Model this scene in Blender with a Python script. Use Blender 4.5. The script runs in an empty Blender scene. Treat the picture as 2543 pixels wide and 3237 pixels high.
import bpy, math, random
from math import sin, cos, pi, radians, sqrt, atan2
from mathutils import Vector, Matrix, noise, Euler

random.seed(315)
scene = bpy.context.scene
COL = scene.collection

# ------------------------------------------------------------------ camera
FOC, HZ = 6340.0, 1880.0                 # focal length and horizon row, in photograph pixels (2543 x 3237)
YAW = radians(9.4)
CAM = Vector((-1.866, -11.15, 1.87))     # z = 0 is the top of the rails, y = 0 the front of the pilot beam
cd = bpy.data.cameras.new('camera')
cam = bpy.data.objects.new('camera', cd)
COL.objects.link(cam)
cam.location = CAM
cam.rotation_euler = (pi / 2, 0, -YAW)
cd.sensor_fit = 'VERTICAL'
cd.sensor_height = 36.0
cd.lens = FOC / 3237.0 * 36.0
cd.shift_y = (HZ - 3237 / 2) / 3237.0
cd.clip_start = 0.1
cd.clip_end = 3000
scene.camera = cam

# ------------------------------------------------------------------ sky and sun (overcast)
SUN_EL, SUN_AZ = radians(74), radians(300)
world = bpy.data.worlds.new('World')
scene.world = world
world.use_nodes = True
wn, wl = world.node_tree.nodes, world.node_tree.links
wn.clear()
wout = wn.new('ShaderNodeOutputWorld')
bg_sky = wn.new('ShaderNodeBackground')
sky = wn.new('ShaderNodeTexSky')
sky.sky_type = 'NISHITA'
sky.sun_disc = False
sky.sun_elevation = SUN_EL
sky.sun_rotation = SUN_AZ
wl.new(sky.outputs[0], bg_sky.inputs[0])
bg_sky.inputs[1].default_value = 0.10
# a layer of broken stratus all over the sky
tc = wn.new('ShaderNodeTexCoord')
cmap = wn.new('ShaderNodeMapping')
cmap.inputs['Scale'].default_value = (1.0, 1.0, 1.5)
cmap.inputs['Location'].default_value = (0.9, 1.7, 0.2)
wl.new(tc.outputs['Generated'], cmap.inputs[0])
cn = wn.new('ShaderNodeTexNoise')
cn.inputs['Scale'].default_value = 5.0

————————

Written instruction — Print only the lines from the top of the data above down to the line holding "COL = scene.collection", inclusive.

Result of this exercise —
Model this scene in Blender with a Python script. Use Blender 4.5. The script runs in an empty Blender scene. Treat the picture as 2543 pixels wide and 3237 pixels high.
import bpy, math, random
from math import sin, cos, pi, radians, sqrt, atan2
from mathutils import Vector, Matrix, noise, Euler

random.seed(315)
scene = bpy.context.scene
COL = scene.collection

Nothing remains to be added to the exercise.